Like many other colonial home owners, Macpherson planted a Norfolk Island Pine in his garden which allowed easy identification among the grey green of the native flora, particularly from the water.

Macpherson’s choice of sandstone was almost certainly influenced by the local availability of that material. He secured the services of the mason Francis Samora and may have given the artisan land near the quarry. The Samora family were living at nearby ‘Pine Villa’ in the 1890s and their name, too, became immortalised as subsequent streets were laid down and Samora Avenue created by the 1940s. ‘Warringah Lodge’ itself had already influenced the nomenclature of local streets for Lodge Road appeared in the plan that accompanied the subdivision and sale the Macpherson land in 1919.

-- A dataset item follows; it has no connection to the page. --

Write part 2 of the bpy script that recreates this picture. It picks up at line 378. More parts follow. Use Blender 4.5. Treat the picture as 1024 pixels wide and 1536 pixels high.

Macpherson’s residency at his Middle Harbour house beyond 1889 is uncertain. ‘Warringa Lodge’ was the address he claimed when petitioning for the secession of Mosman Ward from the newly created North Sydney Council in 1892. The petition was successful but Macpherson’s house remained within the North Sydney Council boundaries. Interestingly, despite Macpherson's claim of residency, Council records show that William Hale was the occupant of the house at that time.

The house was left vacant for two decades from the late 1890s or early 1900s. It was reputedly known locally as a haunted house. Empty and vulnerable in an isolated location, it was vandalised and damaged until sold in 1927. The garden had been subdivided in 1919 and a neighbouring dwelling built.

‘Warringah Lodge’ was an extraordinary landmark for many years in its dramatic and sparsely populated Middle Harbour setting. The desire for waterfront properties by the end of the 20th century, however, meant that other houses crowded around the site so that Macpherson’s old stone home became virtually invisible from the water.